Thanks Peter! Yeah, I think every artist and honestly, every person with an online presence deals with this in some sense these days you know?
keep searching you, the inner you. the past was your blast, don't ever blame it all to yourself, slowly take good breathing and you can feel inside you, what you want and what you need. be truly honest with you, from start to end of this video, what you said reflecting me now, period. all I can do is to learn knowing me, haven't even complete 1% of me, let along 100%. we're all the same, slowly we can connect deeply once knowing each other's flaw and goodness. keep pedaling.
Love the music and the video!
Thank you David!
Really very interesting listen you about this matter...... as you are my hero , I love your words......

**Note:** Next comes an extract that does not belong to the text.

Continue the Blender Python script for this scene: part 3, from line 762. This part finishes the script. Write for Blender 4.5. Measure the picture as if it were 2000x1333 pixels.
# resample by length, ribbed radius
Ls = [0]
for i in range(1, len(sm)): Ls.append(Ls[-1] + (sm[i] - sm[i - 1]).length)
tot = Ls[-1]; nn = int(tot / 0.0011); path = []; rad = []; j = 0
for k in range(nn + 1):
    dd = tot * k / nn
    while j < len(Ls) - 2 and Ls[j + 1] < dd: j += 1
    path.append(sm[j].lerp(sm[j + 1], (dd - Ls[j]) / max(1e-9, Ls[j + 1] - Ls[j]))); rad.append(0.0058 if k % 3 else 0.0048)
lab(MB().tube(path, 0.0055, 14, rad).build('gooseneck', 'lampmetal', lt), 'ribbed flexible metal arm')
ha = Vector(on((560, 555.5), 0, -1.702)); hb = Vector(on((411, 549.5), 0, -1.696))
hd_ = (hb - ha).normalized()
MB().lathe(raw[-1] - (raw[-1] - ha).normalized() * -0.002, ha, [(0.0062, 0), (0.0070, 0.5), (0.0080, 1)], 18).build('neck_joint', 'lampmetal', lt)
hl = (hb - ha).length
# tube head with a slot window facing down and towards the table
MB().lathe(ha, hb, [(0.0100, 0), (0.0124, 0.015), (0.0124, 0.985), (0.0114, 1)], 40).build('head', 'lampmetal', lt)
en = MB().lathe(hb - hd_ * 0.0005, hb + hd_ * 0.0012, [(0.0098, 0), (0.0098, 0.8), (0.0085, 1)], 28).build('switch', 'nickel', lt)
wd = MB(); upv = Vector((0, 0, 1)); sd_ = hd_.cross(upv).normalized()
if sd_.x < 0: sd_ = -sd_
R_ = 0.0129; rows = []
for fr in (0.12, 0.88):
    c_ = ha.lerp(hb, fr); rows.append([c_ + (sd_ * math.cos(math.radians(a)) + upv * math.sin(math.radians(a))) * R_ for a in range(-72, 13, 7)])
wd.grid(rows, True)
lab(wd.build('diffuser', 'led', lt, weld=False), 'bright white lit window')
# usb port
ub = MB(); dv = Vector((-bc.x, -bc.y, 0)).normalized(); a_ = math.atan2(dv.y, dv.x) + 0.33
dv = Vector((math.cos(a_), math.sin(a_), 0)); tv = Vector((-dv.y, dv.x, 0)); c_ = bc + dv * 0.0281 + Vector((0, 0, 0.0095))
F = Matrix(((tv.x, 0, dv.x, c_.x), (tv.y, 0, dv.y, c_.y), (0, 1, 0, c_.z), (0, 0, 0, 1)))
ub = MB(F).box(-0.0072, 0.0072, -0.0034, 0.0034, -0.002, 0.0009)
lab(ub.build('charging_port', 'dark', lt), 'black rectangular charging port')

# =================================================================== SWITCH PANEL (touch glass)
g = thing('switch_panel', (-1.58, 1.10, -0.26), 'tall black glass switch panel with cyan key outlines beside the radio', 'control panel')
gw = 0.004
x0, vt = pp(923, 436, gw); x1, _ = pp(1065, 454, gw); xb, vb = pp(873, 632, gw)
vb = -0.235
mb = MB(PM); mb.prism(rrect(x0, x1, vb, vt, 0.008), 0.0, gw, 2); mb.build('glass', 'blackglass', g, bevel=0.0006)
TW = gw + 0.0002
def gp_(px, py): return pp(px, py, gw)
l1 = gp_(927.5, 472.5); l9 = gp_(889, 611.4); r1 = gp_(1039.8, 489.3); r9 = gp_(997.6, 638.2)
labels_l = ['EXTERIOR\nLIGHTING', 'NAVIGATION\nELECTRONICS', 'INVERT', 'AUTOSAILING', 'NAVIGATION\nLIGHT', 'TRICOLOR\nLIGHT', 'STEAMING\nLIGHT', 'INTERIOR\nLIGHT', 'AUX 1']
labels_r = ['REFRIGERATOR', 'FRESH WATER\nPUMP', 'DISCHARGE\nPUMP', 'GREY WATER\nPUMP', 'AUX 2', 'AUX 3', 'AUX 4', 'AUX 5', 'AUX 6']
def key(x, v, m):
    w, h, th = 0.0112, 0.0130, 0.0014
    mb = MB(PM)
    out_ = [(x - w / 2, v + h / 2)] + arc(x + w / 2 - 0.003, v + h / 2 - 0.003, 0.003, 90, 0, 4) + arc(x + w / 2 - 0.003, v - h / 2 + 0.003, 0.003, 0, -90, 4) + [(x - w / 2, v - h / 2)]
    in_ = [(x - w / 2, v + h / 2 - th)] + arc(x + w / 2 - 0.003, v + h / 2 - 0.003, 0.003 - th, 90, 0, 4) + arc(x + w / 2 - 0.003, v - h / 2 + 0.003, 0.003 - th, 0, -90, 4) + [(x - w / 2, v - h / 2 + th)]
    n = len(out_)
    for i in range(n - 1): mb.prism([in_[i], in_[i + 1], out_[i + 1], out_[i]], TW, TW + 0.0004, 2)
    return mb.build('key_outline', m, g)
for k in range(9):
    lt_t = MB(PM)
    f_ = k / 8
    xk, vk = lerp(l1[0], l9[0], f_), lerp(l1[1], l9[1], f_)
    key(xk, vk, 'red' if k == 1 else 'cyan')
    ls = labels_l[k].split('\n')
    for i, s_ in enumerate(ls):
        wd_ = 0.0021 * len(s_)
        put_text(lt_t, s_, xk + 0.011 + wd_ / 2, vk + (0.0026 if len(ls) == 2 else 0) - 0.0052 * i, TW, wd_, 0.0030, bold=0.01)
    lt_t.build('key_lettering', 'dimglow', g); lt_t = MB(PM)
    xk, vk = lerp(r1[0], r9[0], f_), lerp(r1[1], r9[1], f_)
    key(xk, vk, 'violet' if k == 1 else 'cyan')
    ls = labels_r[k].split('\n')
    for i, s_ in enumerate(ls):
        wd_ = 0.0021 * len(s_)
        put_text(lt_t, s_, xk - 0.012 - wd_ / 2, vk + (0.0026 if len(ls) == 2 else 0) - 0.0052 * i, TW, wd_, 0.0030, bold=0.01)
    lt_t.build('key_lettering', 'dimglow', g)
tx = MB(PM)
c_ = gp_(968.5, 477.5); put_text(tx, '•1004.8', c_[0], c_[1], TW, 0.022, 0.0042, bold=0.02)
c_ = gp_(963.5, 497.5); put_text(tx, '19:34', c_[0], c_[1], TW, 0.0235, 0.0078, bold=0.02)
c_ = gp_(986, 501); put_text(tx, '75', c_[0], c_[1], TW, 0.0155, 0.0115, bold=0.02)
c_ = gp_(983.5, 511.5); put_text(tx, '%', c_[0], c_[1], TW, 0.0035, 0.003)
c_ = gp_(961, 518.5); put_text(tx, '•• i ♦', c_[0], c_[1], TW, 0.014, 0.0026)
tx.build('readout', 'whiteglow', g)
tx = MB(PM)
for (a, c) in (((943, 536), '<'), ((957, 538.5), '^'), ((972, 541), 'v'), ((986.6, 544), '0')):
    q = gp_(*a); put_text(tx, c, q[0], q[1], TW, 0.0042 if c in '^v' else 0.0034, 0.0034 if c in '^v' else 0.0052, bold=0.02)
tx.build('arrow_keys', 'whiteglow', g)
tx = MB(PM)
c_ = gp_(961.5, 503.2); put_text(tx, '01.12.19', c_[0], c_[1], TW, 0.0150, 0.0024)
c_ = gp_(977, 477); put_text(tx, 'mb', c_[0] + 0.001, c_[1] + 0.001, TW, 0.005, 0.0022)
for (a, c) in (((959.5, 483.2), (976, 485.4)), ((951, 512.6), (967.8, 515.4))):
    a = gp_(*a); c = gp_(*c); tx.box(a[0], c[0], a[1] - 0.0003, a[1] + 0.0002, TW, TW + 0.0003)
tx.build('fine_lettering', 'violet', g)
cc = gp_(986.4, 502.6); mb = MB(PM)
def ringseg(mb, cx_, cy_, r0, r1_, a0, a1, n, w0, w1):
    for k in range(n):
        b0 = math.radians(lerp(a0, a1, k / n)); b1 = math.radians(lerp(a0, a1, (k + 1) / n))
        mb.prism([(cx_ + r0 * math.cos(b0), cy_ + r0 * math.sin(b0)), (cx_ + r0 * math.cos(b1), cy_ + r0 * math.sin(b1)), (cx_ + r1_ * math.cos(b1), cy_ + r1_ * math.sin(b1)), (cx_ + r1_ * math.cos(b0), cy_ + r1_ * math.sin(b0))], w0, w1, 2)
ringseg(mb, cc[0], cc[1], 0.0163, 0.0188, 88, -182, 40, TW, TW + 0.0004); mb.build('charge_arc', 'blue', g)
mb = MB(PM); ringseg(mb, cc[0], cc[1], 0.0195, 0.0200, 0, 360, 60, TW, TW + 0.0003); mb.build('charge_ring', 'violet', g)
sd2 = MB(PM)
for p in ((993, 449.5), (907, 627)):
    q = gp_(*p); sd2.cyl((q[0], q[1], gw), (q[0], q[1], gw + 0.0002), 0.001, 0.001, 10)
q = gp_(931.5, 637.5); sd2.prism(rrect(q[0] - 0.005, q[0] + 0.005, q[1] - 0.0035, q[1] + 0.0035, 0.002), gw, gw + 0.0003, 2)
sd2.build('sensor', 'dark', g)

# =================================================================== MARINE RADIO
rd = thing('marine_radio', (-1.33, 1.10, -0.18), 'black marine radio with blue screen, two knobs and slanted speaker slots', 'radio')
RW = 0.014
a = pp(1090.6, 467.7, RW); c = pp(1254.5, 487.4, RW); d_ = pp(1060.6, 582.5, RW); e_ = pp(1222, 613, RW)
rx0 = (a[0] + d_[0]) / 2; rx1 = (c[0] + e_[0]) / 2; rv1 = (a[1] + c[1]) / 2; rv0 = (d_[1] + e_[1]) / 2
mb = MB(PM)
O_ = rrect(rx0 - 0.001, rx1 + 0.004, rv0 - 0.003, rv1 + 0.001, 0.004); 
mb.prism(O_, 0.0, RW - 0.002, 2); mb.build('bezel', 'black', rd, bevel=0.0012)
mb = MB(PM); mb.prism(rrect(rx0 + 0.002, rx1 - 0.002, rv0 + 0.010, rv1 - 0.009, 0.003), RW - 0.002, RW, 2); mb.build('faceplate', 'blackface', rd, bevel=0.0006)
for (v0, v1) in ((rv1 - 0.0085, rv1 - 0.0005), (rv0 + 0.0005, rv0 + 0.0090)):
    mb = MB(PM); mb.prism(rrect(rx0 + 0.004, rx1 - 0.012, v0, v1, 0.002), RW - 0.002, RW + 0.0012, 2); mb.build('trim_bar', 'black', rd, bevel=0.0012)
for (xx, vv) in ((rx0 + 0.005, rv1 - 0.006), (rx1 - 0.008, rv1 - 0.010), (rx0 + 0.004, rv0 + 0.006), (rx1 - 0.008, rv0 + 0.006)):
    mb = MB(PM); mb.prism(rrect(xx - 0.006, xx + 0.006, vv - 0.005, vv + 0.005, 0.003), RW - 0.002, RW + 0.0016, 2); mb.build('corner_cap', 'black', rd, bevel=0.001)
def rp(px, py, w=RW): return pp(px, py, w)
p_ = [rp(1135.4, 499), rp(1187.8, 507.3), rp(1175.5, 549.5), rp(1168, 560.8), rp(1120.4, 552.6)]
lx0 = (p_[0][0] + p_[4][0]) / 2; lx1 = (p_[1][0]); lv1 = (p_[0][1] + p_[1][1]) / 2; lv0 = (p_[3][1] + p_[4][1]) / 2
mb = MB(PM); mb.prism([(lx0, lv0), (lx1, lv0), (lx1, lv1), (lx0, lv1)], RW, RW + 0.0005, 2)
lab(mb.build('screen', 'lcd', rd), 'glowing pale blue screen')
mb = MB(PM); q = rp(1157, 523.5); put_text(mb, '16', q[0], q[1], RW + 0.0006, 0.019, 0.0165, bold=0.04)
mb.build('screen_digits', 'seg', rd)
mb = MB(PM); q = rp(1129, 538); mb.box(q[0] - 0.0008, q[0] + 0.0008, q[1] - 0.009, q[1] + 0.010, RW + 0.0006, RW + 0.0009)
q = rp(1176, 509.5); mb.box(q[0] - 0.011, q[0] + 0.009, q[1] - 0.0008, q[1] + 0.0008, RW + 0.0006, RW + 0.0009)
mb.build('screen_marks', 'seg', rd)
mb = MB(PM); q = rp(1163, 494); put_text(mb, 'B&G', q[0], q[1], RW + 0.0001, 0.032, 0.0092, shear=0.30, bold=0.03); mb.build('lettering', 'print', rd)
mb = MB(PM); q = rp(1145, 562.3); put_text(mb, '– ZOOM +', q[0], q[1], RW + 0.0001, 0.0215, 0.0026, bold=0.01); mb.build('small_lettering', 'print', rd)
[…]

Thanks Jorge! I'm so honored to share this journey with you 🥰
@@BrettGleason A great honour receive your words Brett. I recognize your apartment!!!!!
balance is always good
great 👍🏻
Thanks Lawrence!
Finding the true inner self is a journey. It's more difficult if you're in a spotlight. You are a very very sensitive person in the best possible way, you will balance it just right one day. Observation: if you do not stay true to yourself it will destroy you, I'm sure that you feel it. You are not a natural born faker.
Do not (I repeat NOT) regret anything that you have been through in the past. Every single bit of it co-created today's Brett Gleason and he is wonderful so no regrets. The best lessons that life gives you are painful or/and embarassing. Happiness is great but teaches you nothing.
Internet made this planet sufficating for people like you, I understand that but social media mania is not going away. Quite the contrary. There is only one thing that someone like you (a sensitive artist) can do: adapt, make the most out of it and do not force yourself to do something that you are uncomfortable with. Okay, three. But you know what I mean.
Don't be afraid to use your looks to get what you want, embrace it. Within your comfort zone.
Btw I admire your honesty and if I'll see any haters here I'll kick their backside.